• What you need to do:
Without the pictures, set down every line of the data exactly.

• Recorded data:
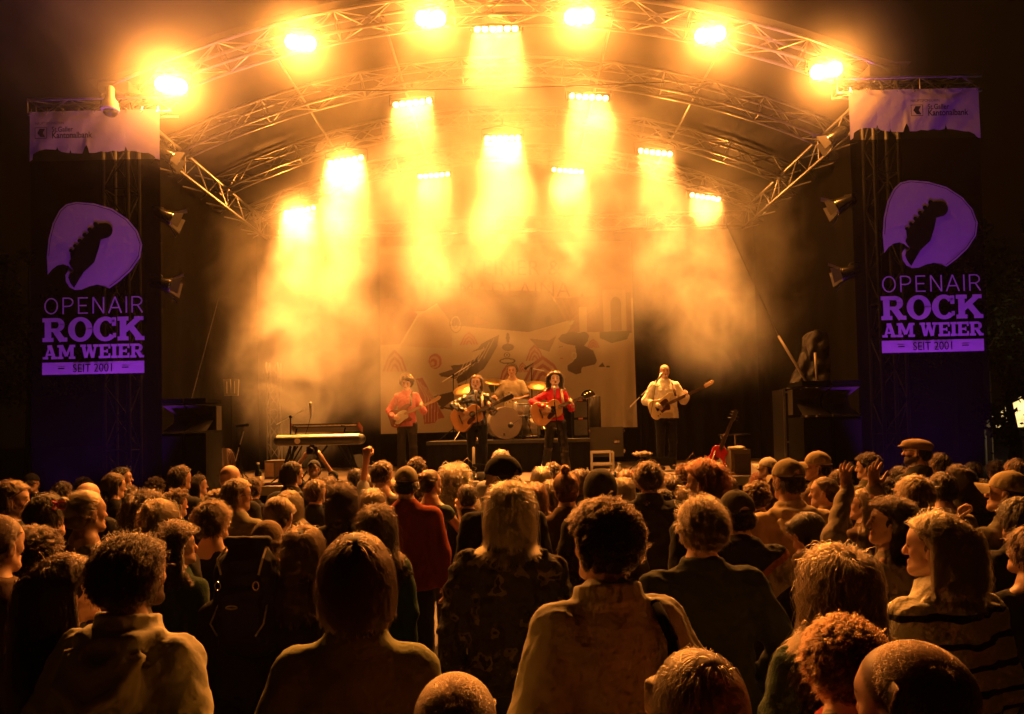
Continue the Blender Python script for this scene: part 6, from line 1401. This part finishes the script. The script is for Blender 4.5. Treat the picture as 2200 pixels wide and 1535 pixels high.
# amplifiers on and beside the riser
root, w_, h_ = gear('amplifier_cabinet', 1229, 1266, 858, 940, 15.0, .35, RZ, 'tall bass amplifier cabinet with lit corner handles behind the curly singer', 'amplifier')
b = MB(); b.box((0, 0, h_ / 2), (w_, .35, h_)); b.build('cabinet', BLKM, root)
for k in range(2):
    b = MB(); b.box((0, -.18, h_ * (.27 + .46 * k)), (w_ * .8, .02, h_ * .40)); b.build('speaker_grille', mat('grille_grey', (.05, .048, .042), .7, bump=.6, bscale=250), root)
for k in range(2): b = MB(); b.box((0, -.185, h_ * (.5 if k == 0 else .97)), (.08, .012, .03)); b.build('handle', mat('handle_orange', (.4, .12, .05), .5), root)
root, w_, h_ = gear('amplifier_cabinet', 1205, 1228, 866, 940, 15.3, .35, RZ, 'dark amplifier cabinet half hidden behind the curly singer', 'amplifier')
b = MB(); b.box((0, 0, h_ / 2), (w_, .35, h_)); b.build('cabinet', BLKM, root); b = MB(); b.box((0, -.18, h_ * .5), (w_ * .8, .02, h_ * .8)); b.build('speaker_grille', BLACK, root)
root, w_, h_ = gear('rolled_case', 1266, 1294, 850, 940, 15.4, .3, RZ, 'upright dark roll standing beside the amplifier cabinets', 'case')
b = MB(); b.lathe([(w_ / 2, 0), (w_ / 2, h_ - .02), (w_ / 2 - .02, h_)], (0, 0, 0), 22); b.build('tube_body', mat('case_brown', (.05, .045, .035), .6), root, True)
b = MB(); b.tube([(-.12 + .12 * math.cos(a), 0, h_ + .10 * math.sin(a)) for a in np.linspace(0, PI, 9)], .02, 6); b.build('carry_handle', BLKM, root, True)
root, w_, h_ = gear('flight_case', 1266, 1340, 912, 972, 15.0, .6, DECK, 'brown flight case on castors right of the drum riser', 'flight case')
b = MB(); b.box((0, 0, .36 + (h_ - .36) / 2 - .1), (w_, .6, h_ - .26)); b.build('case_body', mat('case_brown', (.05, .045, .035), .6), root)
for q in (-1, 1):
    for z in (.3, h_ - .12): b = MB(); b.lathe([(.045, -.015), (.045, .015)], (w_ / 2 + .03, 0, z), 12, (0, 1, 0)) if q > 0 else b.box((-w_ / 2, -.3, z), (.03, .03, .06)); b.build('castor', STEEL, root)
b = MB(); b.box((w_ * .3, -.31, h_ * .6), (.10, .02, .06)); b.build('latch', STEEL, root)
root, w_, h_ = gear('step_frame', 1271, 1318, 972, 1004, 13.9, .4, DECK, 'low pale metal step frame beside the drum riser', 'steps')
b = MB()
for z in (.12, h_):
    for y in (-.2, .2): b.box((0, y, z), (w_, .03, .035))
for x in (-1, 1):
    for y in (-.2, .2): b.box((x * w_ / 2, y, h_ / 2), (.032, .028, h_))
b.build('frame', mat('white_metal', (.6, .58, .5), .5), root); b = MB(); b.box((0, 0, .09), (w_ - .04, .36, .02)); b.build('tread', mat('step_dark', (.06, .06, .06), .7), root)
def wedge(u0, u1, v0, Y, label, rz=0):
    a, c = at(u0, v0, Y), at(u1, v0, Y); w_ = c.x - a.x; h_ = max(.2, a.z - DECK); root = empty('monitor_wedge', ((a.x + c.x) / 2, Y + .2, DECK), rz, label, 'monitor speaker', 'floor monitor speakers')
    b = MB(); b.prism([(-.22, 0), (-.22, h_), (-.10, h_), (.24, .10), (.24, 0)], frame((0, -1, 0), (1, 0, 0), Vector((-w_ / 2, 0, 0))), w_); b.build('cabinet', mat('wedge_black', (.03, .028, .026), .5), root)
    b = MB(); th = math.atan2(h_ - .1, .34); b.box((0, .07 , (h_ + .1) / 2 + .012), (w_ * .88, .30, .01), rot=(th, 0, 0)); b.build('grille', mat('grille', (.010, .010, .010), .9, spec=.1), root); return root
wedge(1385, 1455, 982, 12.5, 'wedge monitor with a lit top edge at the bassist\'s feet', PI); wedge(748, 800, 972, 13.2, 'wedge monitor tilted behind the keyboards', R(60)); wedge(1010, 1060, 998, 12.2, 'small box monitor before the singer in leather', PI)
c = at(1385, 981, 12.5); b = MB(); F = Field(np.arange(-.2, .2, .012), np.arange(-.15, .15, .012), np.arange(-.05, .1, .012)); F.ell((0, 0, .01), (.15, .10, .035), .02); F.folds(.02, 4, 1.2); V, Q = F.mesh(); o = np_mesh('towel', V, Q, fabric((.22, .17, .12))); o.location = c + Vector((0, .2, .02)); tag(o, 'crumpled brown towel lying on the wedge monitor', 'towel')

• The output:
Continue the Blender Python script for this scene: part 6, from line 1401. This part finishes the script. The script is for Blender 4.5. Treat the picture as 2200 pixels wide and 1535 pixels high.
# amplifiers on and beside the riser
root, w_, h_ = gear('amplifier_cabinet', 1229, 1266, 858, 940, 15.0, .35, RZ, 'tall bass amplifier cabinet with lit corner handles behind the curly singer', 'amplifier')
b = MB(); b.box((0, 0, h_ / 2), (w_, .35, h_)); b.build('cabinet', BLKM, root)
for k in range(2):
    b = MB(); b.box((0, -.18, h_ * (.27 + .46 * k)), (w_ * .8, .02, h_ * .40)); b.build('speaker_grille', mat('grille_grey', (.05, .048, .042), .7, bump=.6, bscale=250), root)
for k in range(2): b = MB(); b.box((0, -.185, h_ * (.5 if k == 0 else .97)), (.08, .012, .03)); b.build('handle', mat('handle_orange', (.4, .12, .05), .5), root)
root, w_, h_ = gear('amplifier_cabinet', 1205, 1228, 866, 940, 15.3, .35, RZ, 'dark amplifier cabinet half hidden behind the curly singer', 'amplifier')
b = MB(); b.box((0, 0, h_ / 2), (w_, .35, h_)); b.build('cabinet', BLKM, root); b = MB(); b.box((0, -.18, h_ * .5), (w_ * .8, .02, h_ * .8)); b.build('speaker_grille', BLACK, root)
root, w_, h_ = gear('rolled_case', 1266, 1294, 850, 940, 15.4, .3, RZ, 'upright dark roll standing beside the amplifier cabinets', 'case')
b = MB(); b.lathe([(w_ / 2, 0), (w_ / 2, h_ - .02), (w_ / 2 - .02, h_)], (0, 0, 0), 22); b.build('tube_body', mat('case_brown', (.05, .045, .035), .6), root, True)
b = MB(); b.tube([(-.12 + .12 * math.cos(a), 0, h_ + .10 * math.sin(a)) for a in np.linspace(0, PI, 9)], .02, 6); b.build('carry_handle', BLKM, root, True)
root, w_, h_ = gear('flight_case', 1266, 1340, 912, 972, 15.0, .6, DECK, 'brown flight case on castors right of the drum riser', 'flight case')
b = MB(); b.box((0, 0, .36 + (h_ - .36) / 2 - .1), (w_, .6, h_ - .26)); b.build('case_body', mat('case_brown', (.05, .045, .035), .6), root)
for q in (-1, 1):
    for z in (.3, h_ - .12): b = MB(); b.lathe([(.045, -.015), (.045, .015)], (w_ / 2 + .03, 0, z), 12, (0, 1, 0)) if q > 0 else b.box((-w_ / 2, -.3, z), (.03, .03, .06)); b.build('castor', STEEL, root)
b = MB(); b.box((w_ * .3, -.31, h_ * .6), (.10, .02, .06)); b.build('latch', STEEL, root)
root, w_, h_ = gear('step_frame', 1271, 1318, 972, 1004, 13.9, .4, DECK, 'low pale metal step frame beside the drum riser', 'steps')
b = MB()
for z in (.12, h_):
    for y in (-.2, .2): b.box((0, y, z), (w_, .03, .035))
for x in (-1, 1):
    for y in (-.2, .2): b.box((x * w_ / 2, y, h_ / 2), (.032, .028, h_))
b.build('frame', mat('white_metal', (.6, .58, .5), .5), root); b = MB(); b.box((0, 0, .09), (w_ - .04, .36, .02)); b.build('tread', mat('step_dark', (.06, .06, .06), .7), root)
def wedge(u0, u1, v0, Y, label, rz=0):
    a, c = at(u0, v0, Y), at(u1, v0, Y); w_ = c.x - a.x; h_ = max(.2, a.z - DECK); root = empty('monitor_wedge', ((a.x + c.x) / 2, Y + .2, DECK), rz, label, 'monitor speaker', 'floor monitor speakers')
    b = MB(); b.prism([(-.22, 0), (-.22, h_), (-.10, h_), (.24, .10), (.24, 0)], frame((0, -1, 0), (1, 0, 0), Vector((-w_ / 2, 0, 0))), w_); b.build('cabinet', mat('wedge_black', (.03, .028, .026), .5), root)
    b = MB(); th = math.atan2(h_ - .1, .34); b.box((0, .07 , (h_ + .1) / 2 + .012), (w_ * .88, .30, .01), rot=(th, 0, 0)); b.build('grille', mat('grille', (.010, .010, .010), .9, spec=.1), root); return root
wedge(1385, 1455, 982, 12.5, 'wedge monitor with a lit top edge at the bassist\'s feet', PI); wedge(748, 800, 972, 13.2, 'wedge monitor tilted behind the keyboards', R(60)); wedge(1010, 1060, 998, 12.2, 'small box monitor before the singer in leather', PI)
c = at(1385, 981, 12.5); b = MB(); F = Field(np.arange(-.2, .2, .012), np.arange(-.15, .15, .012), np.arange(-.05, .1, .012)); F.ell((0, 0, .01), (.15, .10, .035), .02); F.folds(.02, 4, 1.2); V, Q = F.mesh(); o = np_mesh('towel', V, Q, fabric((.22, .17, .12))); o.location = c + Vector((0, .2, .02)); tag(o, 'crumpled brown towel lying on the wedge monitor', 'towel')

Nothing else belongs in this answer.